Given our best estimate of 220 GtCO2 per 0.1C warming in the recent IPCC 6th Assessment Report, using the transient climate response to cumulative CO2 emissions (TCRE) of 1.65C (1.0C–2.3C) per 1000 GtC.
And if we use biosphere carbon removals to avoid increasing our carbon debt, e.g. by neutralizing ongoing fossil CO2 emissions, than we also need to prove that the biosphere carbon removals would never have otherwise occurred in the absence of our intervention. As we discussed a few months back, this is a tall order indeed.
"The Paris Agreement’s aspirational 1.5C target, in particular, has more or less become defined as an overshoot scenario."
In my opinion, it is media vibes that have "more or less defined" 1.5C to be an actual "uncrossable" threshold, rather than rigorous analysis. There may be an optimal warming threshold for defining overshoots or the carbon debt, but computing that would involve Nordhaus-type socioeconomic cost estimates that are highly uncertain and controversial.

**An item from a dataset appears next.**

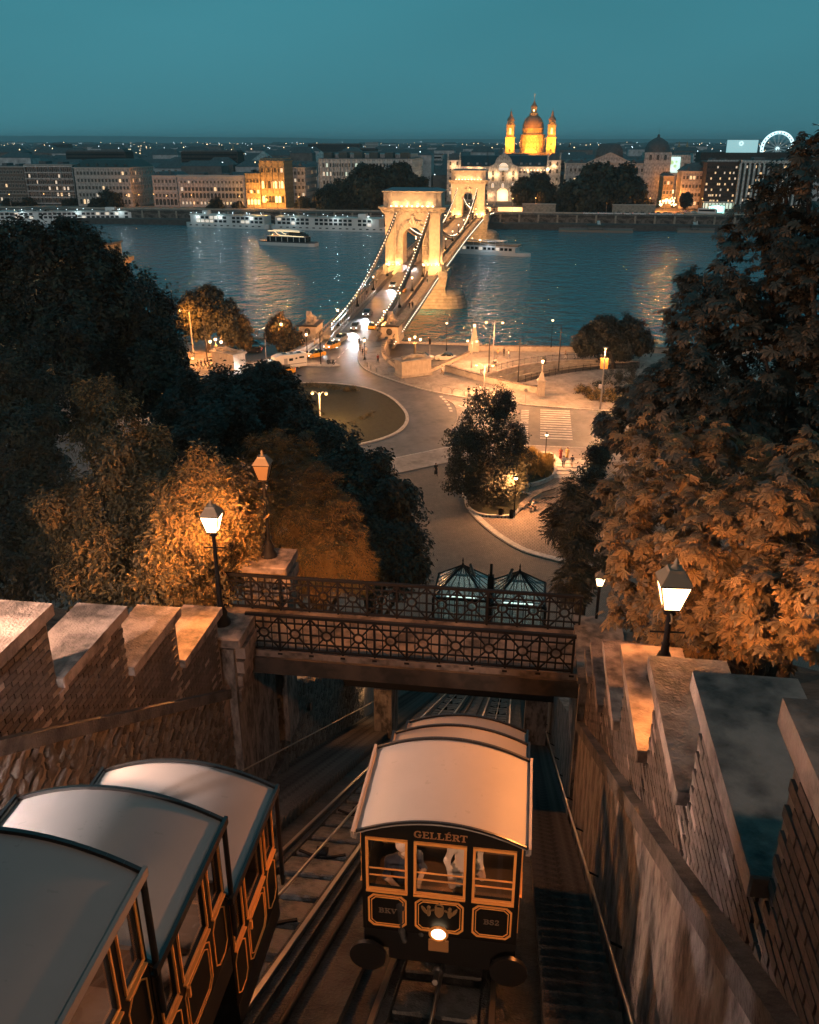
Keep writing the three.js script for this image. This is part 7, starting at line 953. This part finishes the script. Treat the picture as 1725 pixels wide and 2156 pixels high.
// ---- boats ----
function hull(L, W, H, bow = 0.22, stern = 0.1) { const s = new THREE.Shape(), hw = W / 2; s.moveTo(-L / 2, -hw * 0.7); s.lineTo(-L / 2 + L * stern, -hw); s.lineTo(L / 2 - L * bow, -hw); s.quadraticCurveTo(L / 2 - L * bow * 0.25, -hw * 0.8, L / 2, 0); s.quadraticCurveTo(L / 2 - L * bow * 0.25, hw * 0.8, L / 2 - L * bow, hw); s.lineTo(-L / 2 + L * stern, hw); s.lineTo(-L / 2, hw * 0.7); s.closePath(); return new THREE.ExtrudeGeometry(s, { depth: H, bevelEnabled: false }).rotateX(-Math.PI / 2); }
function riverShip(label, xl, xr, yw, o = {}) {
  const a = gr(xl, yw[0], -8), b = gr(xr, yw[1], -8), L = a.distanceTo(b), t = thing('river_cruise_ship', label, 'ship', [(a.x + b.x) / 2, -8, (a.z + b.z) / 2], Math.atan2(-(b.z - a.z), b.x - a.x) + (o.flip ? Math.PI : 0)), r = rng(o.seed), W = 11;
  mesh('hull', hull(L, W, 2.5, 0.1, 0.04), P_.white, t); mesh('waterline', hull(L * 0.995, W * 0.99, 0.5, 0.1, 0.04).translate(0, -0.3, 0), M.rubber, t); mesh('superstructure', [slab(-L * 0.46, L * 0.40, 2.5, 7.2, -4.9, 4.9)], P_.white, t); mesh('sun_deck', slab(-L * 0.46, L * 0.41, 7.2, 7.4, -5.1, 5.1), o.rim || M.white, t); mesh('deck_edge', [slab(-L * 0.46, L * 0.41, 7.05, 7.25, 4.9, 5.15), slab(-L * 0.46, L * 0.41, 7.05, 7.25, -5.15, -4.9)], trimC, t);
  for (const s of [1, -1]) for (let row = 0; row < 2; row++) { const n = Math.floor(L * 0.82 / 3.0); for (let k = 0; k < n; k++) { if (k % 9 === 7) continue; const x = -L * 0.44 + k * 3.0; mesh('window', slab(x, x + 2.1, 3.1 + row * 2.1, 4.5 + row * 2.1, s * 4.9 - 0.06, s * 4.9 + 0.06), r() < (o.lit || 0.15) ? litC : M.glass, t); } }
  mesh('portholes', Array.from({ length: Math.floor(L / 4.5) }, (_, k) => [slab(-L * 0.42 + k * 4.2, -L * 0.42 + k * 4.2 + 1.6, 1.1, 1.7, W / 2 - 0.03, W / 2 + 0.05), slab(-L * 0.42 + k * 4.2, -L * 0.42 + k * 4.2 + 1.6, 1.1, 1.7, -W / 2 - 0.05, -W / 2 + 0.03)]), M.glass, t, { kind: 'stuff' });
  mesh('wheelhouse', [slab(L * 0.22, L * 0.28, 7.4, 9.6, -2.2, 2.2)], P_.white, t); mesh('canopy', [slab(-L * 0.3, -L * 0.02, 9.4, 9.55, -3.5, 3.5), ...[-0.3, -0.2, -0.11, -0.02].map((f) => slab(L * f - 0.08, L * f + 0.08, 7.4, 9.4, -3.4, -3.3)), ...[-0.3, -0.2, -0.11, -0.02].map((f) => slab(L * f - 0.08, L * f + 0.08, 7.4, 9.4, 3.3, 3.4))], roofGreen, t);
  mesh('rail', [bar([-L * 0.46, 8.2, 4.9], [L * 0.41, 8.2, 4.9], 0.07), bar([-L * 0.46, 8.2, -4.9], [L * 0.41, 8.2, -4.9], 0.07)], M.white, t); mesh('deck_lamps', Array.from({ length: 11 }, (_, k) => ball(0.2, -L * 0.43 + k * L * 0.082, 8.4, 4.6 * (k % 2 ? 1 : -1), 5)), M.ledPale, t, { kind: 'stuff' });
  for (const f of [-0.3, 0.05, 0.32]) { mesh('flood_lamp', ball(0.25, L * f, 8.6, o.flip ? -5.2 : 5.2, 6), M.ledPale, t); lamp([L * f, 7.0, (o.flip ? -1 : 1) * 7.2], [0.75, 0.95, 1], 26, 8, t); } return t;
}
riverShip('long white river ship moored at the far left bank', -10, 318, [470, 468], { seed: 31, lit: 0.12 });
riverShip('white river ship with glowing cabin windows moored in the middle of the far bank', 394, 572, [476, 481], { seed: 32, lit: 0.6, flip: 1 });
riverShip('long white river ship moored behind the near bridge tower', 578, 830, [481, 488], { seed: 33, lit: 0.14 });
{ // sightseeing boat with curved lit roof bands, and the white excursion boat
  const a = gr(545, 514, -8), b = gr(667, 519, -8), L = a.distanceTo(b), t = thing('sightseeing_boat', 'dark glazed sightseeing boat with glowing curved roof bands in midstream', 'boat', [(a.x + b.x) / 2, -8, (a.z + b.z) / 2], Math.atan2(-(b.z - a.z), b.x - a.x) + Math.PI);
  mesh('hull', hull(L, 7, 1.6, 0.2, 0.08), P_.white, t); mesh('hull_band', hull(L * 0.985, 6.7, 0.5, 0.2, 0.08).translate(0, 1.6, 0), P_.dark, t); mesh('saloon', [slab(-L * 0.36, L * 0.30, 2.0, 4.4, -3, 3)], M.glass, t); for (let k = 0; k < 7; k++) mesh('saloon_frame', [slab(-L * 0.36 + k * L * 0.1, -L * 0.36 + k * L * 0.1 + 0.3, 2.0, 4.4, -3.06, -2.98), slab(-L * 0.36 + k * L * 0.1, -L * 0.36 + k * L * 0.1 + 0.3, 2.0, 4.4, 2.98, 3.06)], P_.white, t); mesh('upper_deck', [slab(-L * 0.34, L * 0.30, 4.4, 4.65, -3.1, 3.1)], P_.white, t); mesh('upper_saloon', new THREE.SphereGeometry(1, 16, 8, 0, Math.PI * 2, 0, Math.PI / 2).scale(L * 0.2, 2.4, 2.7).translate(-L * 0.18, 4.65, 0), M.glass, t);
  mesh('canopy', slab(-L * 0.28, L * 0.28, 6.9, 7.1, -2.6, 2.6), P_.white, t); const band = glow('boat_light_band', [1, 0.72, 0.36], 1.6); for (const s of [-1, 1]) { mesh('light_band', tube([[L * 0.28, 7.0, s * 2.7], [0, 7.1, s * 2.7], [-L * 0.26, 6.9, s * 2.7]], 0.16, 16, 5), band, t); mesh('light_band', tube([[L * 0.16, 6.9, s * 2.8], [L * 0.1, 5.4, s * 3.0], [-L * 0.1, 4.9, s * 3.0], [-L * 0.33, 4.7, s * 2.9]], 0.16, 16, 5), band, t); mesh('stanchion', [L * 0.26, L * 0.1, -L * 0.06].map((x) => rod([x, 4.6, s * 2.5], [x, 7, s * 2.5], 0.08)), P_.white, t); } mesh('cabin_glow', slab(-L * 0.3, L * 0.24, 2.5, 3.0, -2.5, 2.5), litC, t);
  const c = gr(952, 531, -8), d = gr(1118, 540, -8), K = c.distanceTo(d), u = thing('excursion_boat', 'long white excursion boat with an open upper deck right of the bridge pier', 'boat', [(c.x + d.x) / 2, -8, (c.z + d.z) / 2], Math.atan2(-(d.z - c.z), d.x - c.x));
  mesh('hull', hull(K, 6.6, 1.5, 0.16, 0.06), P_.white, u); mesh('saloon', slab(-K * 0.46, K * 0.33, 1.5, 3.9, -2.9, 2.9), P_.white, u); for (const s of [-1, 1]) for (let k = 0; k < 14; k++) mesh('window', slab(-K * 0.44 + k * K * 0.053, -K * 0.44 + k * K * 0.053 + 1.5, 2.2, 3.4, s * 2.9 - 0.05, s * 2.9 + 0.05), k % 4 === 2 ? litC : M.glass, u); mesh('upper_deck', slab(-K * 0.47, K * 0.36, 3.9, 4.1, -3.1, 3.1), P_.white, u); mesh('deck_shade', slab(-K * 0.46, K * 0.36, 4.1, 4.9, -2.6, 2.6), M.girder, u); mesh('awning', slab(-K * 0.3, K * 0.18, 6.1, 6.3, -3, 3), P_.white, u); for (const s of [-1, 1]) for (let k = 0; k < 6; k++) mesh('stanchion', rod([-K * 0.29 + k * K * 0.093, 4.1, s * 2.8], [-K * 0.29 + k * K * 0.093, 6.2, s * 2.8], 0.07), P_.white, u); mesh('rail', [bar([-K * 0.46, 5, 3], [K * 0.36, 5, 3], 0.07), bar([-K * 0.46, 5, -3], [K * 0.36, 5, -3], 0.07)], P_.white, u); mesh('masthead_lamp', ball(0.25, -K * 0.24, 6.8, 0, 6), M.lampGlass, u); lamp([0, 4.6, 6], [0.8, 0.9, 1], 30, 8, u);
}
{ // landing stages on the far side
  const st = (xl, xr, yw, label) => { const a = gr(xl, yw, -8), b = gr(xr, yw, -8), L = b.x - a.x, t = thing('landing_stage', label, 'landing stage', [(a.x + b.x) / 2, -8, a.z]); mesh('pontoon', slab(-L / 2, L / 2, -0.3, 1.2, -4, 4), M.girder, t); mesh('rail', [bar([-L / 2, 2.4, 4], [L / 2, 2.4, 4], 0.12), bar([-L / 2, 1.9, 4], [L / 2, 1.9, 4], 0.08)], P_.silver, t); mesh('shelter', [slab(-L * 0.1, L * 0.1, 1.2, 3.6, -2, 2), slab(-L * 0.13, L * 0.13, 3.6, 3.9, -2.6, 2.6)], roofGreen, t); mesh('gangway', [bar([L * 0.05, 1.6, -3], [L * 0.05, 5, -13], 1.6, 0.3), rod([L * 0.05 - 1, 1.2, 0], [L * 0.05, 6, -2], 0.2), rod([L * 0.05 + 1, 1.2, 0], [L * 0.05, 6, -2], 0.2)], P_.white, t); return t; };
  st(1177, 1330, 487, 'low grey landing stage with gangway below the park trees'); st(1424, 1500, 488, 'landing stage with pale cabin at the far right bank'); st(1110, 1170, 480, 'narrow pontoon just right of the far pier');
}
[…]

I'm all for rapid emission reductions to limit global warming. I also support modest funding of research/experiments on CDR/geoengineering. I'm much less enthused about models or scenarios that rely on the actual deployment of CDR/geoengineering. Modeled scenarios of how much CDR we'll need are popular with CDR proponents, but they seem to be distraction from the main task at hand: mitigation+adaptation+research. If anything, focusing on any non-zero CDR deployment lessens the pressure for strong mitigation measures now.
We don't know how much CDR should be used to correct for overshoots because we don't know 1) the optimal warming threshold, 2) the viability/costs of currently unproven CDR techniques, and 3) the cost of un-adapting to warming that we may have already adapted to by the time the CDR becomes viable.
If and when when effective affordable CDR is identified, it would then be useful to include it in modeling scenarios.